North Korea to let foreigners use cell phones -- depending on who they want to call

In this March 16, 2012 file photo, a North Korean woman uses a cellphone on a sidewalk in Pyongyang, North Korea. AP Photo/Kim Kwang Hyon, File

PYONGYANG North Korea is loosening some restrictions on foreign cell phones by allowing visitors to bring their own phones into the country. However, security regulations still prohibit mobile phone calls between foreigners and locals.

For years, North Korea required visitors to relinquish foreign cell phones at the border until their departure, leaving many tourists without an easy way to communicate with the outside world.

The ritual of handing over phones was part of an exhaustive security check that most visitors face at immigration in North Korea. Many foreigners — including Eric Schmidt, the executive chairman of Google, who traveled to North Korea earlier this month — choose to leave their phones behind in Beijing before flying to Pyongyang.

Now, foreigners can bring wideband, WCDMA-compatible mobile phones into the country or rent a local handset at the airport, and purchase a local SIM card for use in North Korea. The SIM card allows them to call most foreign countries, foreign embassies in Pyongyang and international hotels in the North Korean capital, according to Ryom Kum Dan of 3G cell phone service provider Koryolink.

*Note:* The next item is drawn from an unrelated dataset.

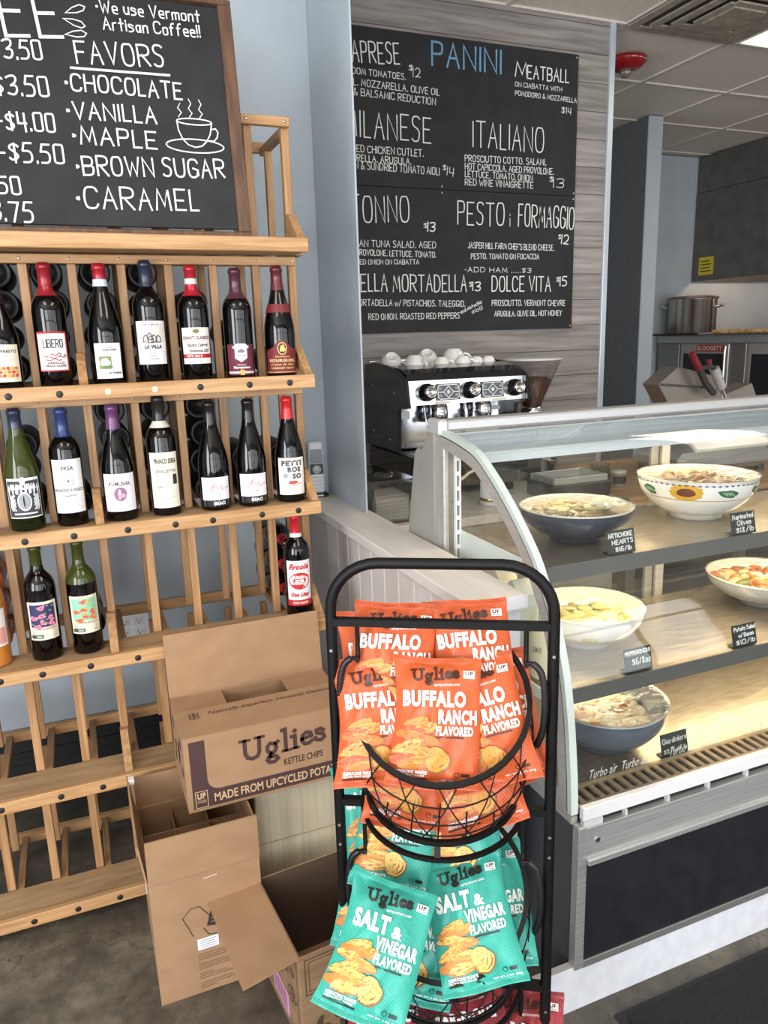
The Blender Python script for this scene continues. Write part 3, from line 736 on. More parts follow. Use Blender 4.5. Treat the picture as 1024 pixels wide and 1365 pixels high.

Cell phones rent for about $3.50 per day and SIM cards cost about $67, she said Monday. Satellite phones are prohibited, she said.

However, foreigners will not be able to communicate by mobile phone with local North Koreans, whose cell phones operate on a separate network, and they will not have access to the Internet using locally provided SIM cards. They can phone Japan and the United States, but not South Korea.

Cell phone use has multiplied in North Korea since Egyptian telecommunications firm Orascom built a 3G network in North Korea four years ago. More than a million people are using cell phones in the country, according to Orascom Telecom Media and Technology, which runs Koryolink as part of a joint venture with North Korea's telecommunications ministry called CHEO Technology JV Co.

The 3G network also provides North Koreans with access to the state-run Rodong Sinmun newspaper for a fee, but not to the global Internet.

On Friday, Koryolink saleswomen were setting up cell phone rental booths at Pyongyang's Sunan airport. One poster depicting a woman in a traditional Korean dress with a cell phone pressed to her ear read, "Here You Can Buy Koryolink Visitor Line."

During his recent four-day trip to North Korea, Schmidt urged North Korea to provide its people with better access to the global Internet. The Google executive chairman noted that it would be "very easy" for North Korea to offer Internet on the 3G cell phone network.

"As the world becomes increasingly connected, the North Korean decision to be virtually isolated is very much going to affect their physical world and their economic growth. It will make it harder for them to catch up economically," he wrote in a Google blog entry posted Sunday.

"It is their choice now, and in my view, it's time for them to start, or they will remain behind."